Saudi Arabia chooses hybrid structure for debut dollar sukuk
Saudi Arabia’s blockbuster sale of international bonds has strengthened the government’s efforts to revitalize its economy. (Reuters)
Updated 06 April 2017

Saudi Arabia chooses hybrid structure for debut dollar sukuk

Saudi Arabia chooses hybrid structure for debut dollar sukuk

JEDDAH: Saudi Arabia has chosen a hybrid structure for its debut international sukuk, the prospectus for the offer showed, a format widely used in the Saudi local debt market, but not the most popular for sovereign issues.
The Islamic bond, expected to go up to $10 billion, will be the country’s second international debt sale after a $17.5 billion conventional bond in October last year.
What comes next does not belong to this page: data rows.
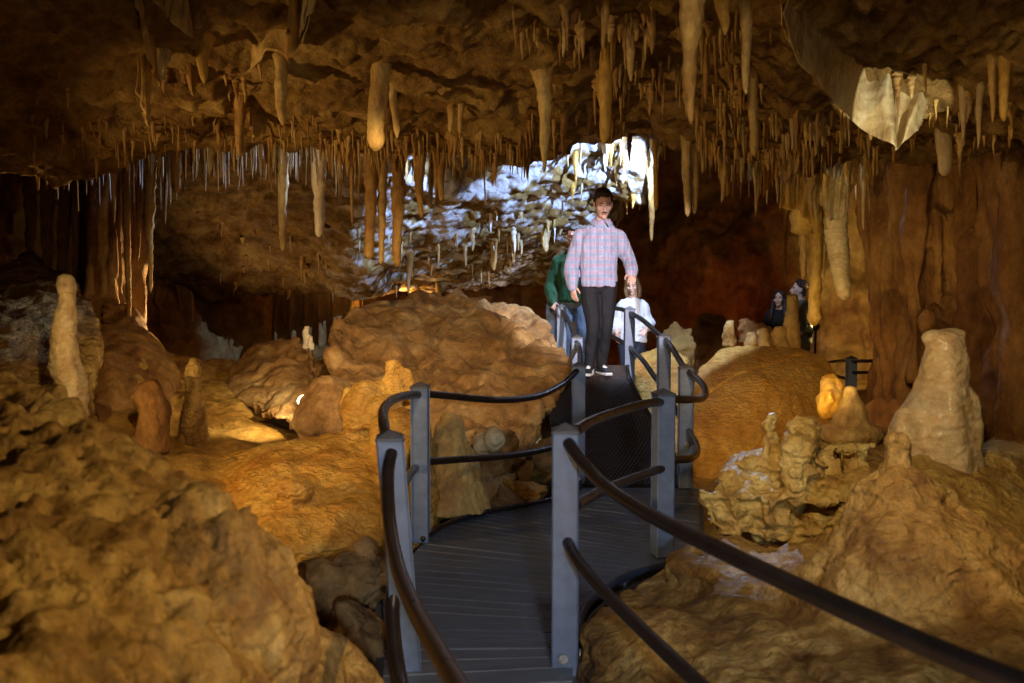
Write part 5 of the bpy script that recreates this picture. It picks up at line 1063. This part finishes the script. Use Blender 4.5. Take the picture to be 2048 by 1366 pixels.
# the man in green behind him with a hand on the rail
J2 = dict(head=(.0, -.04, 1.66), pitch=.2, turn=-.1, hs=1.06, neck=(.0, .0, 1.50), shoulder=((-.18, 0, 1.42), (.18, 0, 1.42)), hip=((-.085, 0, .92), (.085, 0, .92)), hem=-.03,
          arm=(((-.18, 0, 1.37), (-.26, .02, 1.11), (-.255, -.12, .90)), ((.18, 0, 1.37), (.26, .02, 1.11), (.24, -.08, .88))),
          hand=(((.15, -.5, -.8), (.3, .7, -.3), (.8, -.2, 0), .9), ((-.1, -.2, -1), (-.6, .5, .1), (-.3, -.9, 0), .4)),
          leg=(((-.09, 0, .90), (-.09, -.04, .50), (-.11, .0, .085)), ((.09, 0, .90), (.10, -.05, .50), (.10, .04, .085))), foot=(-.15, .15))
person((P(1146, 700, 10.0).x, 10.0, ramp_z(10.0) + .006), 0, J2, 'man in a dark green jumper and pale jeans half hidden behind the man in plaid', voxel=.008, hairfn=short_hair, top='green', legs='denim', tshape=man_top, sleeve=(.085, .07, .055))
# the woman in a white blouse below the ramp
J3 = dict(head=(.0, -.04, 1.49), pitch=.18, turn=-.38, hs=.96, neck=(.0, .0, 1.345), shoulder=((-.15, 0, 1.27), (.15, 0, 1.27)), hip=((-.08, 0, .83), (.08, 0, .83)), hem=-.06,
          arm=(((-.14, 0, 1.235), (-.2, .02, 1.02), (-.22, -.16, .88)), ((.14, 0, 1.235), (.215, .02, 1.02), (.15, -.20, .93))),
          hand=(((.0, -.5, -.8), (.6, .2, -.1), (.3, -.6, .4), .5), ((-.5, -.7, -.4), (-.2, .5, -.7), (-.5, -.4, .6), .6)),
          leg=(((-.085, 0, .81), (-.09, -.03, .45), (-.09, .0, .085)), ((.085, 0, .81), (.09, -.03, .45), (.09, .02, .085))))
person((P(1264, 700, 11.0).x, 11.0, ramp_z(11.0) + .006), 0, J3, 'woman with a brown bob in a loose white blouse behind the ramp post', skin='palm', voxel=.007, hairfn=bob, hairmat='hair2', top='blouse', legs='navy', female=True, tshape=wom_top, sleeve=(.075, .08, .085), bare=.55)
# dark-haired woman and the man in olive by the far wall
J4 = dict(head=(.0, -.03, 1.52), pitch=-.06, turn=.0, hs=.97, neck=(.0, .0, 1.375), shoulder=((-.155, 0, 1.30), (.155, 0, 1.30)), hip=((-.08, 0, .85), (.08, 0, .85)), hem=-.04,
          arm=(((-.165, 0, 1.285), (-.23, .0, 1.04), (-.06, -.17, 1.0)), ((.165, 0, 1.285), (.23, .0, 1.03), (.07, -.2, 1.02))),
          hand=(((.9, -.2, .1), (.0, .8, -.2), (0, 0, 1), .5), ((-.9, -.1, .1), (.0, .8, -.2), (0, 0, 1), .5)),
          leg=(((-.085, 0, .83), (-.09, -.03, .46), (-.09, .0, .085)), ((.085, 0, .83), (.09, -.03, .46), (.09, .02, .085))))
zf = floor_z(P(1557, 640, 12.5).x, 12.5)
person((P(1559, 640, 12.5).x, 12.5, P(1559, 581, 12.5).z - 1.645), -.55, J4, 'woman with long dark hair and a black top by the far yellow wall', skin='palm', voxel=.009, hairfn=long_hair, hairmat='hair3', top='blacktop', legs='navy', female=True, tshape=wom_top, sleeve=(.07, .06, .05))
J5 = dict(head=(.0, -.05, 1.66), pitch=-.12, turn=.0, neck=(.0, .0, 1.505), shoulder=((-.18, 0, 1.42), (.18, 0, 1.42)), hip=((-.085, 0, .92), (.085, 0, .92)), hem=-.05,
          arm=(((-.19, 0, 1.40), (-.24, .04, 1.13), (-.2, -.14, 1.02)), ((.19, 0, 1.40), (.24, .04, 1.13), (.2, -.14, 1.02))),
          hand=(((.5, -.8, 0), (.5, .5, -.3), (0, 0, 1), .6), ((-.5, -.8, 0), (-.5, .5, -.3), (0, 0, 1), .6)),
          leg=(((-.09, 0, .90), (-.09, -.02, .50), (-.10, .0, .085)), ((.09, 0, .90), (.10, -.02, .50), (.10, .02, .085))))
person((P(1602, 640, 12.2).x, 12.2, P(1600, 560, 12.2).z - 1.80), -1.45, J5, 'man with curly hair in an olive shirt standing in profile by the far yellow wall', skin='palm', voxel=.009, hairfn=curly_hair, hairmat='hair', top='oliveshirt', legs='khaki', tshape=man_top, sleeve=(.085, .072, .06), bare=.5)
# ---------------------------------------------------------------- lighting: the show lamps of the cave, plus unseen fills added to brighten parts
def lamp(kind, name, loc, power, col, target=None, size=.05, cone=60, blend=.5):
    ld = bpy.data.lights.new(name, kind); ld.energy = power; ld.color = col; ld.shadow_soft_size = size
    o = bpy.data.objects.new(name, ld); COL.objects.link(o); o.location = loc
    if kind == 'SPOT': ld.spot_size = math.radians(cone); ld.spot_blend = blend
    if target is not None: o.rotation_euler = (Vector(target) - Vector(loc)).to_track_quat('-Z', 'Y').to_euler()
    return o
WARM = (1, .62, .24); AMB = (1, .48, .10); COOL = (.55, .70, 1); NEUT = (.70, .82, 1)
lamp('SPOT', 'path_lamp', (.25, 2.2, 2.75), 48, (1, .80, .56), (.5, 5.2, -.2), .12, 140, .9)
lamp('SPOT', 'cool_front_fill', (.5, -2.0, 1.9), 330, NEUT, (.25, 4, .5), .12, 32, .6)  # cool fill added behind the camera to light the posts
lamp('SPOT', 'ramp_fill', (1.35, 2.75, 2.5), 1700, (.98, .88, .92), (.84, 8.4, 1.55), .05, 18.5, .45)  # fill added out of view to brighten the man in plaid
lamp('SPOT', 'boulder_fill', (-.3, 3.2, 2.85), 420, (1, .68, .33), (-.7, 7.6, 1.0), .05, 36, .7)  # warm fill added above the view to raise the great boulder
lamp('SPOT', 'dome_fill', (1.15, 2.6, 2.86), 480, (1, .62, .26), (2.5, 8.2, .45), .05, 27, .7)  # added out of view because the dome front came out dark
lamp('SPOT', 'left_path_lamp', (1.1, 1.6, 2.0), 105, (1, .66, .26), (-1.0, 1.9, .6), .03, 80, .6)
lamp('SPOT', 'right_path_lamp', (.6, 1.8, 2.7), 165, (1, .68, .34), (2.8, 4.4, .8), .04, 70, .7)
lamp('SPOT', 'left_uplight', (-3.6, 3.9, 1.0), 230, WARM, (0, 6.6, 1.75), .05, 86, .8)
lamp('SPOT', 'ceiling_fill', (.45, 1.0, .3), 30, (1, .66, .32), (.5, 4.6, 2.8), .05, 110, .7)  # weak warm fill added low near the camera for ceiling and stalactites
lamp('SPOT', 'cool_bulge_lamp', (1.85, 8.9, 3.16), 750, (.36, .54, 1), (.6, 10.8, 2.7), .02, 52, .2)
lamp('SPOT', 'cool_side_lamp', (-.4, 8.6, 3.2), 560, (.36, .54, 1), (-1.8, 11.48, 2.56), .02, 22, .15)
lamp('SPOT', 'cool_backlight', (1.75, 8.95, 4.0), 480, COOL, (1.25, 9.85, 1.5), .04, 64, .15)
lamp('SPOT', 'cool_grazer', (-.6, 8.5, 3.3), 300, COOL, (-2.5, 7.25, 2.75), .04, 40, .5)
lamp('SPOT', 'pool_spot', LH1, 25, (1, .75, .38), P(560, 800, 6.9), .02, 110, .5)
lamp('POINT', 'boulder_backlight', P(800, 604, 13.0), 14, AMB, size=.06)
lamp('SPOT', 'hollow_fill', (-3.3, 10.4, .75), 45, (1, .62, .3), (-2.6, 11.2, 2.4), .05, 120, .7)  # soft unseen light added to lift the black left bulge
lamp('SPOT', 'wall_spot', LH2, 110, (1, .74, .32), P(1655, 560, 14.5), .02, 140, .7)
lamp('SPOT', 'cluster_fill', P(1560, 905, 5.0), 700, (1, .70, .26), P(1640, 420, 7.8), .04, 60, .7)  # golden light added behind the crag to brighten the hanging cluster
lamp('POINT', 'recess_fill', P(1420, 655, 13.7), 5, (1, .16, .07), size=.05)  # faint red light added to tint the black recess wall
lamp('SPOT', 'slope_fill', (-.5, 2.3, 2.88), 230, (1, .66, .28), (-2.1, 6.2, .4), .06, 46, .7)  # warm fill added above the view for the dim orange slope
lamp('SPOT', 'column_uplight', (-2.8, 9.6, 1.0), 420, (1, .58, .2), P(255, 590, 7.9), .03, 34, .5)
hD = ceil_hit(1800, 182).y
lamp('SPOT', 'drapery_spot', (2.2, hD - 1.6, 1.1), 210, (1, .94, .72), P(1802, 226, hD), .012, 15, .06)
lamp('SPOT', 'niche_lamp', (2.75, 7.9, 3.0), 110, COOL, (2.3, 6.6, 2.4), .04, 110, .5)
lamp('SPOT', 'cool_far_lamp', (2.5, 9.4, 3.6), 170, COOL, (3.95, 12.4, 1.6), .04, 13, .5)
lamp('SPOT', 'cool_spill_lamp', (1.9, 8.85, 3.3), 380, COOL, P(1520, 1120, 4.2), .03, 9, .5)
W = bpy.data.worlds.new('World'); SC.world = W; W.use_nodes = True
bg = W.node_tree.nodes['Background']; bg.inputs[0].default_value = (.9, .6, .35, 1); bg.inputs[1].default_value = .02
SC.view_settings.view_transform = 'Standard'; SC.view_settings.look = 'None'; SC.view_settings.exposure = .4; SC.view_settings.gamma = 1
SC.cycles.use_denoising = True
SC.cycles.max_bounces = 6; SC.cycles.diffuse_bounces = 4; SC.cycles.glossy_bounces = 3; SC.cycles.transmission_bounces = 3
SC.cycles.sample_clamp_indirect = 4; SC.cycles.caustics_reflective = False; SC.cycles.caustics_refractive = False
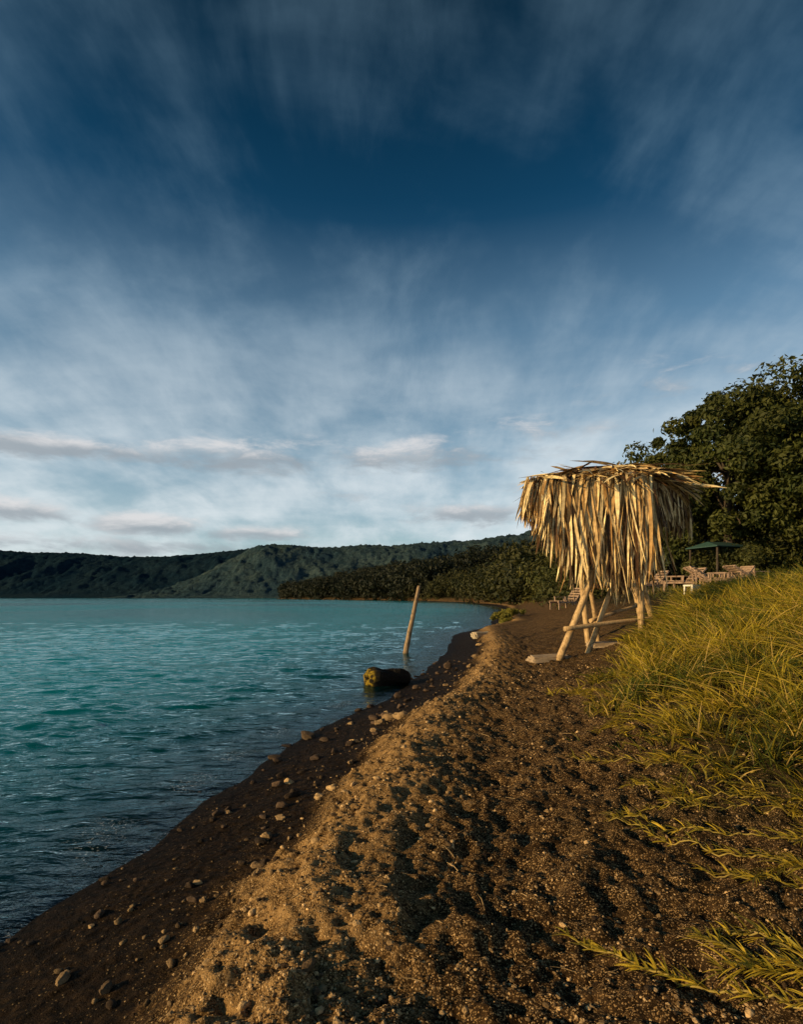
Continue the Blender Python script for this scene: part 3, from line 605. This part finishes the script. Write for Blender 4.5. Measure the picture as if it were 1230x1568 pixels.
# ---------------------------------------------------------------- shoreline forest (one mass)
def forest(name,P,H,nblob,nper,lsize,colA,colB):
    n=len(P); cen=np.repeat(P,nblob,0); h=np.repeat(H,nblob)
    d=unit(rng.normal(size=(n*nblob,3))); d[:,2]=np.abs(d[:,2])
    cen=cen+np.stack([d[:,0]*h*.36,d[:,1]*h*.36,h*(.28+.5*d[:,2]*rng.uniform(.6,1,n*nblob))],1)
    lo=rng.uniform(0,1,len(cen))<.3; cen[lo,2]-=h[lo]*.28
    rads=h*rng.uniform(.13,.24,n*nblob)
    V,F,C=leaf_cloud(cen,rads,nper,lsize,colA,colB)
    return make_mesh(name,V,F,C,m_leaf,False)
def fpts(n,y0,y1,smin,smax,pw=1.5):
    y=y0*(y1/y0)**rng.uniform(0,1,n); s=smin+(smax-smin)*rng.uniform(0,1,n)**pw; d=np.interp(y+1,SY,SX)-np.interp(y-1,SY,SX); x=shore_x(y)+s*np.sqrt(1+(d/2)**2)
    return np.stack([x,y,ground_z(x,y,False)-.2],1)
P=fpts(110,52,110,7,60); forest('forest_trees',P,rng.uniform(5.5,10.5,len(P)),14,60,.55,(.012,.020,.006),(.10,.090,.014))
P=fpts(320,105,330,4,110); forest('forest_trees',P,rng.uniform(9,17,len(P)),12,45,1.1,(.010,.018,.006),(.066,.060,.012))
P=fpts(620,320,880,4,150); forest('forest_trees',P,rng.uniform(16,28,len(P)),10,26,2.6,(.006,.011,.005),(.022,.024,.009))
# ---------------------------------------------------------------- world sky
w=bpy.data.worlds.new('World'); scn.world=w; w.use_nodes=True; t=NT(w.node_tree)
sky=t.n('ShaderNodeTexSky',sky_type='NISHITA',sun_disc=False,sun_elevation=R(SUN_EL),sun_rotation=R(SUN_AZ),air_density=1.0,dust_density=.6,ozone_density=2.5).outputs[0]
g=t.n('ShaderNodeTexCoord').outputs['Generated']; g=t.vm('NORMALIZE',g)
xyz=t.n('ShaderNodeSeparateXYZ',{0:g}).outputs
zc=t.m('ADD',t.m('MAXIMUM',xyz[2],0.0),.27)
px=t.m('DIVIDE',xyz[0],zc); py=t.m('DIVIDE',xyz[1],zc)
pv=t.n('ShaderNodeCombineXYZ',{0:px,1:py,2:0.0}).outputs[0]
st=t.n('ShaderNodeMapping',{'Vector':pv,'Rotation':(0,0,R(26)),'Scale':(1.35,.85,1),'Location':(.4,.9,0)}).outputs[0]
st2=t.n('ShaderNodeMapping',{'Vector':pv,'Rotation':(0,0,R(-40)),'Scale':(.60,1.30,1),'Location':(3.3,1.2,0)}).outputs[0]
s1=t.noise(st,2.2,8,.56,.35); s2=t.noise(st2,1.6,8,.55,.35); s3=t.noise(t.n('ShaderNodeMapping',{'Vector':pv,'Rotation':(0,0,R(16)),'Scale':(2.8,1.1,1)}).outputs[0],4.0,5,.58,.4)
ci=t.m('ADD',t.m('MULTIPLY',s1,.66),t.m('ADD',t.m('MULTIPLY',s2,.62),t.m('MULTIPLY',s3,.16)))
low=t.mr(xyz[2],.60,.22,0.0,1.0)
ci=t.mr(t.m('ADD',ci,t.m('MULTIPLY',low,.12)),.64,1.02)
tint=t.n('ShaderNodeValToRGB',{0:xyz[2]}); cr=tint.color_ramp; cr.elements[0].position=0; cr.elements[0].color=(.82,1.0,1.0,1); cr.elements[1].position=.75; cr.elements[1].color=(.008,.16,.20,1)
el=cr.elements.new(.12); el.color=(.88,1.0,1.0,1); el=cr.elements.new(.25); el.color=(.80,1.0,1.0,1); el=cr.elements.new(.42); el.color=(.42,.80,.88,1); el=cr.elements.new(.57); el.color=(.09,.40,.50,1)
base=t.mix(1.0,sky,tint.outputs[0],'MULTIPLY')
# thin, even veil toward the horizon
base=t.mix(t.mr(xyz[2],.55,.05,0.0,.42,False),base,(5.6,7.2,7.9))
ccol=t.mix(t.mr(xyz[2],.12,.62),(7.8,8.4,8.7),(2.2,3.7,5.0))
sk=t.mix(t.m('MULTIPLY',ci,t.mr(xyz[2],.15,.68,.80,.34)),base,ccol)
az=t.m('MULTIPLY',t.m('ARCTAN2',xyz[0],xyz[1]),57.2958); elv=t.m('MULTIPLY',t.m('ARCSINE',xyz[2]),57.2958)
lv=t.n('ShaderNodeCombineXYZ',{0:t.m('MULTIPLY',az,.11),1:t.m('MULTIPLY',elv,.34),2:0.0}).outputs[0]
ln=t.m('SUBTRACT',t.noise(lv,1.5,9,.62,.3),.5)
dens=None; vert=None
for (a,e,wd,hg,am) in [(-34,7.2,3.4,.9,1.1),(-23.5,6.7,4,1.0,1.1),(-14.5,6.2,4.0,.7,1),(6.5,8.3,5,1.0,1),(-33,12.8,9,.9,.95),(-17,13.4,10,1.5,.8),(1,14.0,12,1.5,.75),(26,19,9,1.8,.45),(-28,4.6,16,.8,.8),(20,10.5,9,1.6,.7),(-6,10,5,.7,.45),(14,16,7,1.3,.55)]:
    da_=t.m('DIVIDE',t.m('SUBTRACT',az,a),wd); de=t.m('DIVIDE',t.m('SUBTRACT',elv,e),hg)
    gs=t.m('MULTIPLY',t.m('EXPONENT',t.m('MULTIPLY',t.m('ADD',t.m('MULTIPLY',da_,da_),t.m('MULTIPLY',de,de)),-.5)),am)
    vv_=t.m('MULTIPLY',gs,de)
    dens=gs if dens is None else t.m('MAXIMUM',dens,gs); vert=vv_ if vert is None else t.m('ADD',vert,vv_)
cd=t.m('MULTIPLY',t.mr(t.m('ADD',dens,t.m('MULTIPLY',ln,2.1)),.30,1.0),t.mr(dens,.06,.45))
lit=t.mr(t.m('ADD',vert,t.m('MULTIPLY',ln,2.4)),-.20,.80)
lc=t.mix(lit,(3.2,3.6,4.0),(7.6,7.4,7.4))
sk=t.mix(t.m('MULTIPLY',cd,.80),sk,lc)
bg=t.n('ShaderNodeBackground',{'Color':sk,'Strength':.1}); o=t.n('ShaderNodeOutputWorld'); t.t.links.new(bg.outputs[0],o.inputs[0])
# ---------------------------------------------------------------- sun
sl=bpy.data.lights.new('sun','SUN'); sl.energy=5; sl.angle=R(.5); sl.color=(1,.70,.32); so=bpy.data.objects.new('sun',sl); scn.collection.objects.link(so)
sd=Vector((math.sin(R(SUN_AZ))*math.cos(R(SUN_EL)),math.cos(R(SUN_AZ))*math.cos(R(SUN_EL)),math.sin(R(SUN_EL))))
so.rotation_euler=sd.to_track_quat('Z','Y').to_euler(); so.location=sd*50
# ---------------------------------------------------------------- camera
cam=bpy.data.cameras.new('camera'); co=bpy.data.objects.new('camera',cam); scn.collection.objects.link(co); scn.camera=co
cam.lens=20; cam.sensor_width=36; cam.sensor_fit='AUTO'; cam.shift_y=.0835; cam.clip_start=.05; cam.clip_end=12000
co.location=(0,0,1.9); co.rotation_euler=(R(90),0,0)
That bond issue, the largest ever sold across emerging markets, was part of an effort to diversify Saudi Arabia’s funding sources to plug a budget deficit caused by lower oil prices.
Saudi Arabia will soon start meeting fixed income investors for the sukuk, a dual-tranche Islamic bond with five- and 10-year maturities.
An amount equal to 51 percent of the bond proceeds will be used in a mudaraba agreement, a form of Islamic investment management partnership. The remaining 49 percent of the proceeds will be used under a murabaha facility by the trustee, a Cayman Islands-incorporated company called KSA Sukuk Limited, to purchase Shariah-compliant commodities, the prospectus said.
Such a hybrid structure, which replicates the riyal-denominated sukuk offer launched by oil giant Saudi Aramco earlier this month, is common in the Saudi local currency debt market. A different lease-based (ijara) sukuk structure has been the most commonly used by countries raising money via international debt issuances.
A hybrid structure might be too complex for some international investors to the point of possibly testing their appetite for the deal, bankers told Reuters last week.
Citigroup, HSBC and JP Morgan are the global coordinators mandated to arrange investor meetings ahead of the sukuk offering. They are joined by BNP Paribas, Deutsche Bank and NCB Capital as lead managers and bookrunners.
In a separate development, sources said Saudi Aramco had raised SR11.25 billion ($3 billion) in its debut sukuk issuance.
The Islamic bond, part of a program to raise SR37.5 billion, is the oil giant’s first fundraising exercise aimed at diversifying revenues that have been hit by low global oil prices.
The floating rate local currency sukuk has a seven-year maturity and offers 25 basis points over the six-month Saudi Arabian Interbank Offered Rate (SAIBOR).
Saudi Aramco’s debut deal is likely to be followed soon, possibly as early as next week, by the dollar-denominated Saudi sovereign sukuk.
Saudi Aramco did not immediately respond to a request for comment.
Saudi Aramco started collecting orders for its debut issuance on March 27, a document issued by banks leading the deal showed.
The order books for the transaction should have closed on April 9, according to the original timeline. But bookbuilding was extended by a day because some accounts needed extra time to obtain internal approvals.
Alinma Investment, HSBC Saudi Arabia, NCB Capital and Riyad Capital were the coordinators of the Aramco deal, joined by GIB Capital, Samba Capital and Saudi Fransi Capital in dealer roles.